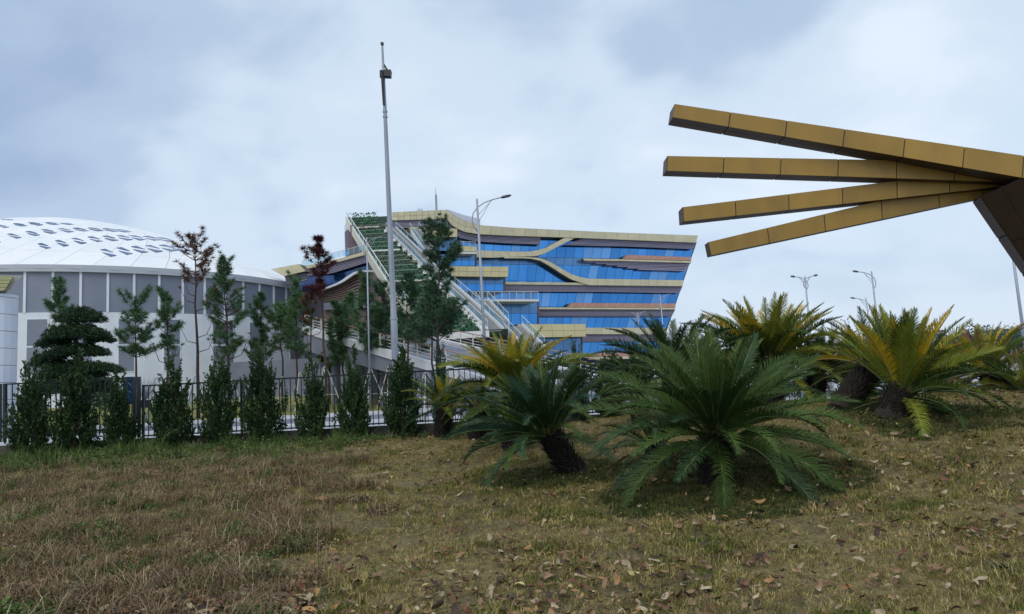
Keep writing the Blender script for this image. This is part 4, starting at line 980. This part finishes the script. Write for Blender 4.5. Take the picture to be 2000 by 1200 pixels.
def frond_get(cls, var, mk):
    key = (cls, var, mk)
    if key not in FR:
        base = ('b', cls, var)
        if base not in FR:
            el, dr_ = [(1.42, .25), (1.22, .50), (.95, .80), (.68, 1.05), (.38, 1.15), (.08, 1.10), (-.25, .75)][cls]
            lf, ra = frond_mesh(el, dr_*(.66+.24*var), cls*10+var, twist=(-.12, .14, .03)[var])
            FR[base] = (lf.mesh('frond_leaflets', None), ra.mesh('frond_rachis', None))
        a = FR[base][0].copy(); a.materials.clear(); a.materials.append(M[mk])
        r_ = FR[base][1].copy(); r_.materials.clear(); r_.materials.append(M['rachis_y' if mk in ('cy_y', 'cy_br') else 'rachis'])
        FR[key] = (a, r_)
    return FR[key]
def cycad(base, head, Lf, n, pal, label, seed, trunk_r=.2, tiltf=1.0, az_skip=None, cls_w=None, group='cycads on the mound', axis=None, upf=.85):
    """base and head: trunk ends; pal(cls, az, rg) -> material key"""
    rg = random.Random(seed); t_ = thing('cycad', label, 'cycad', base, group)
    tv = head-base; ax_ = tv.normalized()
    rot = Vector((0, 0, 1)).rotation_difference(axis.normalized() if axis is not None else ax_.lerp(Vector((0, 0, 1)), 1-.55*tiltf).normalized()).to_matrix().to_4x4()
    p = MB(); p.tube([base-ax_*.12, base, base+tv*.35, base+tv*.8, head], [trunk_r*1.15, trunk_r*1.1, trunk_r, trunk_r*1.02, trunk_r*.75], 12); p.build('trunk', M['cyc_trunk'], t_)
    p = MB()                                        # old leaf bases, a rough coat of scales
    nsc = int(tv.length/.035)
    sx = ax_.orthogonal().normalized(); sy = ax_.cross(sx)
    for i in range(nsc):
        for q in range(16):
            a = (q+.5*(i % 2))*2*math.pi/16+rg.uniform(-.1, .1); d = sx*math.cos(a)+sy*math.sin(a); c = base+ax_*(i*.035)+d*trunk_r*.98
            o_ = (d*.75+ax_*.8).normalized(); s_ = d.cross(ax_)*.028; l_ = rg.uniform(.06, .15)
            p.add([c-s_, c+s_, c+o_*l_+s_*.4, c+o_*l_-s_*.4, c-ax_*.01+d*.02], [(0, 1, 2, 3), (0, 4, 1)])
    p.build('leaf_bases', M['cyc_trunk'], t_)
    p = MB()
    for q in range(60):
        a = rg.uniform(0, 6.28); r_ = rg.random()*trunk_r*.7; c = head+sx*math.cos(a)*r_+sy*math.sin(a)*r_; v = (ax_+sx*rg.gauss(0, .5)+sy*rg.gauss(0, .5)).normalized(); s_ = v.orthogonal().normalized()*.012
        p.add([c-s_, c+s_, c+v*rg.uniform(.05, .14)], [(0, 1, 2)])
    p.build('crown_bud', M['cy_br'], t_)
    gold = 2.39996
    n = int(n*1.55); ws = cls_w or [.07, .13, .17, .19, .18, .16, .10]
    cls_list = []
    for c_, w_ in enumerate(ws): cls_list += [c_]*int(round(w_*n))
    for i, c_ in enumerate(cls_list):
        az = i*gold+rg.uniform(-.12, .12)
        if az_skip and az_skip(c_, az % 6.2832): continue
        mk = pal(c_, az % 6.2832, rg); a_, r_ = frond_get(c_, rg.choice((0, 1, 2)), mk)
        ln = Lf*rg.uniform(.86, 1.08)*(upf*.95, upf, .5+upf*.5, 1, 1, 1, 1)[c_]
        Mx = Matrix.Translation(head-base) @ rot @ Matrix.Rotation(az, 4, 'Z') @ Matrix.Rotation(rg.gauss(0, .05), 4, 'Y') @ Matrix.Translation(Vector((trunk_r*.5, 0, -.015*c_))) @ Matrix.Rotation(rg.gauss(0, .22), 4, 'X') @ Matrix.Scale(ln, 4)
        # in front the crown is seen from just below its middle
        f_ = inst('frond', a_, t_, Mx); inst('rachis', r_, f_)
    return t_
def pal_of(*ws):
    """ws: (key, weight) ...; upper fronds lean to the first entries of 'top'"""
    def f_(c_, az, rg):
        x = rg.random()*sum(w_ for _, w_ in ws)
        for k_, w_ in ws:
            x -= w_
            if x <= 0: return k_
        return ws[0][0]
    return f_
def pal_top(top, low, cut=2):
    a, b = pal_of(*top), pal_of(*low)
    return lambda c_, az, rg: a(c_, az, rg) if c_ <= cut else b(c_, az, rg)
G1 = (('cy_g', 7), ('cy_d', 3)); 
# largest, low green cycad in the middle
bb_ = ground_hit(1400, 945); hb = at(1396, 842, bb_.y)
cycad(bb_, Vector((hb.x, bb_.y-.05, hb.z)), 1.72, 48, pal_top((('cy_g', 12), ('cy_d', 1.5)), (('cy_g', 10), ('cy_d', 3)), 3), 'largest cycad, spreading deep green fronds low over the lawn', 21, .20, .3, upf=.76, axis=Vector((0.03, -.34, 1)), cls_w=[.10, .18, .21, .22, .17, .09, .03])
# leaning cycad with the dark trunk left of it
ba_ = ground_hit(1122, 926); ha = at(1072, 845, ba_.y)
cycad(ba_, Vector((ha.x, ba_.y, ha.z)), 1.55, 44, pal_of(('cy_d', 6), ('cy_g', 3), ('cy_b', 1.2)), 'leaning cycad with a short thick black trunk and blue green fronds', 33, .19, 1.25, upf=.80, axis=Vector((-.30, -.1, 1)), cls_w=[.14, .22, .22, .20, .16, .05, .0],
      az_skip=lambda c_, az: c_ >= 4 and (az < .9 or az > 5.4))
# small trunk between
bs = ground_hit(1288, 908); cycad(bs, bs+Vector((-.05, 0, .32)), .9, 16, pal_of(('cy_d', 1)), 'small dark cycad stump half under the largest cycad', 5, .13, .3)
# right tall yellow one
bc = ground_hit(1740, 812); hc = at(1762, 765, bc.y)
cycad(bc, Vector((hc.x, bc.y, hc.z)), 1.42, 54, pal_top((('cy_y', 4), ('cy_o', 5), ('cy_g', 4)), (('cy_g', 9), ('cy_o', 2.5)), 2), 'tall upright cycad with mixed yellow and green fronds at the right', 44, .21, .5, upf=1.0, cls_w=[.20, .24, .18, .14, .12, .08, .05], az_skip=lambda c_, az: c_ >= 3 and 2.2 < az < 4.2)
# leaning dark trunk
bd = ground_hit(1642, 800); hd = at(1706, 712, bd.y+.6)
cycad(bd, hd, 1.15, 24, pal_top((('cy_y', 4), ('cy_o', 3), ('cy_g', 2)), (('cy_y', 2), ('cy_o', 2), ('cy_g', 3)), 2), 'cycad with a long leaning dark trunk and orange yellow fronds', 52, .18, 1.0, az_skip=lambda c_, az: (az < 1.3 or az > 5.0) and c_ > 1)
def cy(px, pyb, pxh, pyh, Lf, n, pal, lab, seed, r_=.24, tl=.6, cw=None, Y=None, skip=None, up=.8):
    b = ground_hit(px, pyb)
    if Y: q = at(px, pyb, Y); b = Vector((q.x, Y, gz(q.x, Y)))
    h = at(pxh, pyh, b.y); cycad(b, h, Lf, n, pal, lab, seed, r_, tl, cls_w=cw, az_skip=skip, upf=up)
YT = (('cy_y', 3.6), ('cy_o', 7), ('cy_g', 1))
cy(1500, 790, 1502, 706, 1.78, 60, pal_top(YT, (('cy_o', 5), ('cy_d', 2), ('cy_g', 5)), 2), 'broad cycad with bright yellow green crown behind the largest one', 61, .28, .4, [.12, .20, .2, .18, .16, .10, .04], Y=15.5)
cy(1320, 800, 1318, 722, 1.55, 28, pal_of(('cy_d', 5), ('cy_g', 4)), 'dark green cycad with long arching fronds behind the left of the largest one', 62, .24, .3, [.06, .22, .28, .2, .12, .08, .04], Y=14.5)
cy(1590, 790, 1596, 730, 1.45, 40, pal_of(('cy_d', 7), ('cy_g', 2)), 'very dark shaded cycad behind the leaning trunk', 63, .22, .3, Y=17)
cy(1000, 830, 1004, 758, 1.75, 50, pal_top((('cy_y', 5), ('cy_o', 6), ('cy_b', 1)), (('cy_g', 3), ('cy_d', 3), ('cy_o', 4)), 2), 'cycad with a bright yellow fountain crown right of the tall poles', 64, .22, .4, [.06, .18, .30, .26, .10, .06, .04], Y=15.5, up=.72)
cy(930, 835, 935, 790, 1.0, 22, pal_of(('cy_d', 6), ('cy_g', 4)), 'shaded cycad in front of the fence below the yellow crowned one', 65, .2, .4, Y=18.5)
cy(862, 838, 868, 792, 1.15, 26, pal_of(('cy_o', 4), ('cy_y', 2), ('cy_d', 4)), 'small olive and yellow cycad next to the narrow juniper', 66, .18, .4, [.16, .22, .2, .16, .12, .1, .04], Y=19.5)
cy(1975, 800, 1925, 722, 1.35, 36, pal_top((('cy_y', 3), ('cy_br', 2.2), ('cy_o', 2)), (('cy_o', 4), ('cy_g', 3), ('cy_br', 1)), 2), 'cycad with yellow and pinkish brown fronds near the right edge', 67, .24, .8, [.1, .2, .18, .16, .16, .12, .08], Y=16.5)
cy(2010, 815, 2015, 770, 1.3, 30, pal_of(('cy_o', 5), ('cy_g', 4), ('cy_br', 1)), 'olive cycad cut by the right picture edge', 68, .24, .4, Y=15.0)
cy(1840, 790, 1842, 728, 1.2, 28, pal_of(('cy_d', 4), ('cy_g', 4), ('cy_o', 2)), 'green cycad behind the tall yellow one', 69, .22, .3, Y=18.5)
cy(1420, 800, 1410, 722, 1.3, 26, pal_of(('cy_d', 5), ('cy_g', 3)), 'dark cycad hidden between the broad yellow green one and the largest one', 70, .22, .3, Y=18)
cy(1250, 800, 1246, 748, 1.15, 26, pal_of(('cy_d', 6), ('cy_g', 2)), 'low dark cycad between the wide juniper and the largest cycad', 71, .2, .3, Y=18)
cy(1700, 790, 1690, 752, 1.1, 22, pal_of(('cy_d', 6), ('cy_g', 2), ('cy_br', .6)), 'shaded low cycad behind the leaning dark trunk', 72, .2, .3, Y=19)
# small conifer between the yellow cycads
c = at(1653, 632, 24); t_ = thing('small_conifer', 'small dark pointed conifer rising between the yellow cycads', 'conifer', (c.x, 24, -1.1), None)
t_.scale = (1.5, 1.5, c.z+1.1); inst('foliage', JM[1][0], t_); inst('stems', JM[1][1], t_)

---

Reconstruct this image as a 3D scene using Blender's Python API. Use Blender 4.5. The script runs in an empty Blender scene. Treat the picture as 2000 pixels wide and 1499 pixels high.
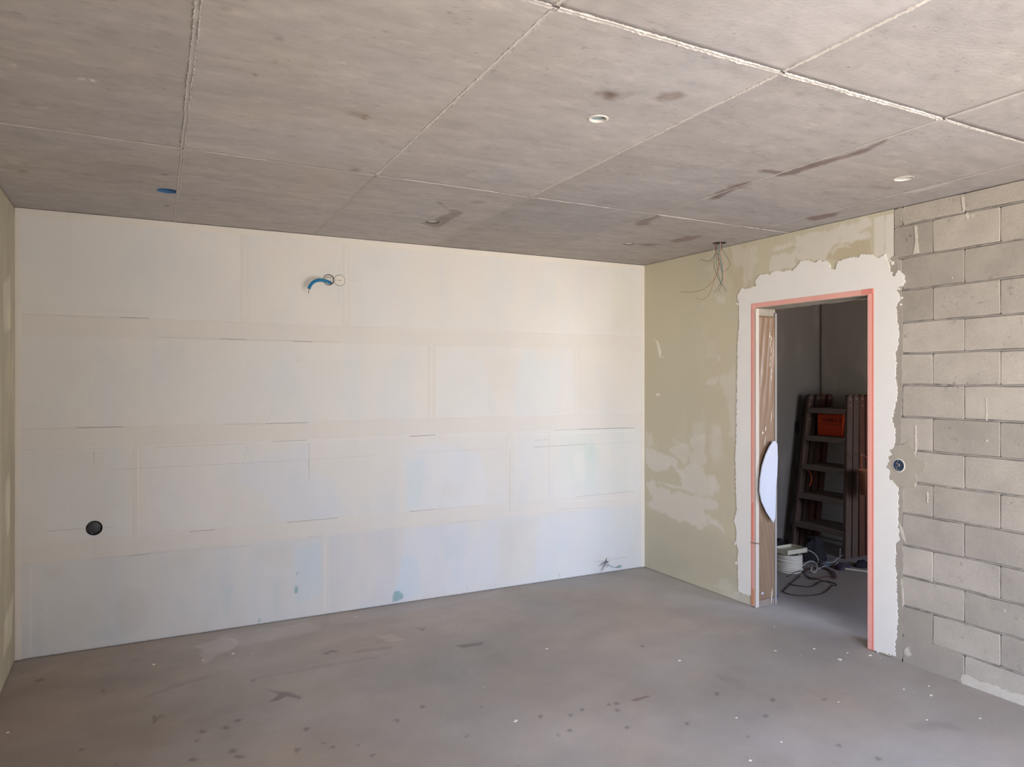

--

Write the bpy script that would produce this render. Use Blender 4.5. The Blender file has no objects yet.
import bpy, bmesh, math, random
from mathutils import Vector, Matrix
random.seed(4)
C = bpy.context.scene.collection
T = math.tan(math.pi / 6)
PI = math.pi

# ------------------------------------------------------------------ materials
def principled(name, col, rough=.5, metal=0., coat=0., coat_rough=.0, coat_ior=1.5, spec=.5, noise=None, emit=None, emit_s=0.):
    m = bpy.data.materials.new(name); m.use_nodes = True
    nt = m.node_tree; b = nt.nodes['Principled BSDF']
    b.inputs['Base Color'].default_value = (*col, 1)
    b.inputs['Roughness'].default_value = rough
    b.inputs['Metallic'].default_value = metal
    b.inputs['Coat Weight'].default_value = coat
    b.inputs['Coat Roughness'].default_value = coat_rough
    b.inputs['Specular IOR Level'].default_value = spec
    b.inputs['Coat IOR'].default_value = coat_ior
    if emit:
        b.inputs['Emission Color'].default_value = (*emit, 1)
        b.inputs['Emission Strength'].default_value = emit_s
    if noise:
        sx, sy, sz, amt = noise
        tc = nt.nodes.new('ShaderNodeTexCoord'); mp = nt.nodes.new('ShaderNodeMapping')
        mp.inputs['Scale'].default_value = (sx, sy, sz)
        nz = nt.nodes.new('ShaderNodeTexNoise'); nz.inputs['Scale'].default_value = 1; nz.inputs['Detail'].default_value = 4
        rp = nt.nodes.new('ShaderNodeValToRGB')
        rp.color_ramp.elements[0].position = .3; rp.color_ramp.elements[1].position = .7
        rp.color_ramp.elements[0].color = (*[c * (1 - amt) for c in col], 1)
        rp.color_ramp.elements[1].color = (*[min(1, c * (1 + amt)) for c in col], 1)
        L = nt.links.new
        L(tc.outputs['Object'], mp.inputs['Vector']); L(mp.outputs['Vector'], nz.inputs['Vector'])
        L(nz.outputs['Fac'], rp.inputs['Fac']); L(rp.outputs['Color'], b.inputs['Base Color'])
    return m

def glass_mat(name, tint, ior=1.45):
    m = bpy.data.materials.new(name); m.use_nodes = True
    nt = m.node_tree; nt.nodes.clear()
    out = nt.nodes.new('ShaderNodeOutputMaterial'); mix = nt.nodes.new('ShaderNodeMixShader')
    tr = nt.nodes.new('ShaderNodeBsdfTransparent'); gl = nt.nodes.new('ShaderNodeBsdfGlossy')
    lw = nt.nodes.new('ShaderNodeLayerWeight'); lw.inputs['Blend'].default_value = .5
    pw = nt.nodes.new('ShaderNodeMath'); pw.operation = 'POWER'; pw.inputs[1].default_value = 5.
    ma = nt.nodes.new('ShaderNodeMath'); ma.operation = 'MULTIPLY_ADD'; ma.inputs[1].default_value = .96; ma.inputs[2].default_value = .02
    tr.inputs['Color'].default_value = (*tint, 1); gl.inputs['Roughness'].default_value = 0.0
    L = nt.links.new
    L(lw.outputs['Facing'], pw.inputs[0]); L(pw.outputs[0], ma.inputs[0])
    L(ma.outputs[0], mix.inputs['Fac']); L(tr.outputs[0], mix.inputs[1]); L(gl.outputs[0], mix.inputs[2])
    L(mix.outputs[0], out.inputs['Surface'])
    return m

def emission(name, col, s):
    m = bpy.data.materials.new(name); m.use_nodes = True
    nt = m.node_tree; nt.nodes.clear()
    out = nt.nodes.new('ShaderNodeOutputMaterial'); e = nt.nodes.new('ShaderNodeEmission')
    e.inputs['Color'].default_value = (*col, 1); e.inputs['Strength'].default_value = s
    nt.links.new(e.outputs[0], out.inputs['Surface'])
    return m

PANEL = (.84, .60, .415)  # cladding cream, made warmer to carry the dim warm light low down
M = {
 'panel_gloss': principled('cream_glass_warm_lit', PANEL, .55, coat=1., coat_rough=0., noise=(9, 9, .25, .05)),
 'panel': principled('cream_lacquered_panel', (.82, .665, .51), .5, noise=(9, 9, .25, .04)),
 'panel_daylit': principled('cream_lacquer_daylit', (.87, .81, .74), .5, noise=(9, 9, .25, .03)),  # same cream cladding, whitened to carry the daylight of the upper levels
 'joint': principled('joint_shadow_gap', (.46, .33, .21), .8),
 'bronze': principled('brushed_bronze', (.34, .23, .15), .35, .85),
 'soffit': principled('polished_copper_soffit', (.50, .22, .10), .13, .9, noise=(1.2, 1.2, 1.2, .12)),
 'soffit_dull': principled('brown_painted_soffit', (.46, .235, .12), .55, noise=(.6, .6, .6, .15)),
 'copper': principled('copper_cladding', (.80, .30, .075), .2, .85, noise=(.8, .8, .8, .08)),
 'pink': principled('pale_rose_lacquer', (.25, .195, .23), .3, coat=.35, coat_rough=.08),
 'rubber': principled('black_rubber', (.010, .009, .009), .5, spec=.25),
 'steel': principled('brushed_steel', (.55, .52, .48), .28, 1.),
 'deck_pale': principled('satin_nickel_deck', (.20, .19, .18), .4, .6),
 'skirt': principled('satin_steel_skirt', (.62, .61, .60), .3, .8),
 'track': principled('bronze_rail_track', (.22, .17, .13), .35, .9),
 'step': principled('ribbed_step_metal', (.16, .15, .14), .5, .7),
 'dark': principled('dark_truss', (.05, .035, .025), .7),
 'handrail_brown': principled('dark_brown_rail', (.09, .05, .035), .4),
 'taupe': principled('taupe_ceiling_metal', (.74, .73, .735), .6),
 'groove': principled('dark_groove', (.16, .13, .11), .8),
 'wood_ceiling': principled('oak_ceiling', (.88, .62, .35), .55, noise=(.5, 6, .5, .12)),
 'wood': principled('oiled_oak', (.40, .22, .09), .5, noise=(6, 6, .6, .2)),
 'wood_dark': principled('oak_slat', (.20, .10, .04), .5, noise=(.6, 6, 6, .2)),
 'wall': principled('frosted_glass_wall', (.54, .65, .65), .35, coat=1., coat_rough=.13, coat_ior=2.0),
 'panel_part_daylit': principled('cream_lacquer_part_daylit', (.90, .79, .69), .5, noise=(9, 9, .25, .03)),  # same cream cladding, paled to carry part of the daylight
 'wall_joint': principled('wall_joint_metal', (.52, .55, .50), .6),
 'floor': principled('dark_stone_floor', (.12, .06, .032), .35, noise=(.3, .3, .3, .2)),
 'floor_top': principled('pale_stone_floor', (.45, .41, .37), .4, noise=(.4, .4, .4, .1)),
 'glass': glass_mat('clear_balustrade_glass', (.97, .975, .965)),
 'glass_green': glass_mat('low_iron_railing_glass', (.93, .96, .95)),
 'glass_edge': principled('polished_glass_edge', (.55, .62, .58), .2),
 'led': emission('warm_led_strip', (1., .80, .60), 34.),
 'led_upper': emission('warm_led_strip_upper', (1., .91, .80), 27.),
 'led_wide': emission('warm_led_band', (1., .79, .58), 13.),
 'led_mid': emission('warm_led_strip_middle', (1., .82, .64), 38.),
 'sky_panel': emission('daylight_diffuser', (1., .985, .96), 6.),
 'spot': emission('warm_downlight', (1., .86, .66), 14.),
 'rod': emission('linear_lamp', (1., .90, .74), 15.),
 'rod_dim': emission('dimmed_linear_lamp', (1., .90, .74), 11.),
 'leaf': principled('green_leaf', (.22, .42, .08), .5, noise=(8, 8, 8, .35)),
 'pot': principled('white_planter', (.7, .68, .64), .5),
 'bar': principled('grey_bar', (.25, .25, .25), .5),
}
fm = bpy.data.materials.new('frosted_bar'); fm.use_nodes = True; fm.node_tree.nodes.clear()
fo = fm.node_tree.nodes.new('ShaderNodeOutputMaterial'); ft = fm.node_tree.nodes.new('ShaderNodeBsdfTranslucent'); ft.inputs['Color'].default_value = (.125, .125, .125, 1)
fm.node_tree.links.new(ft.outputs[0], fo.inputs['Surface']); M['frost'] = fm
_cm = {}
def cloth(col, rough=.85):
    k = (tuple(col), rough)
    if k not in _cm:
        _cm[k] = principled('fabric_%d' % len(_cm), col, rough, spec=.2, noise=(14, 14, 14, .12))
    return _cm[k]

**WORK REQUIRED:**
Search the records for the word "pixels", then list every line that has it.

**IN RESPONSE:**
Keep writing the Blender script for this image. This is part 4, starting at line 980. This part finishes the script. Write for Blender 4.5. Take the picture to be 2000 by 1200 pixels.
Reconstruct this image as a 3D scene using Blender's Python API. Use Blender 4.5. The script runs in an empty Blender scene. Treat the picture as 2000 pixels wide and 1499 pixels high.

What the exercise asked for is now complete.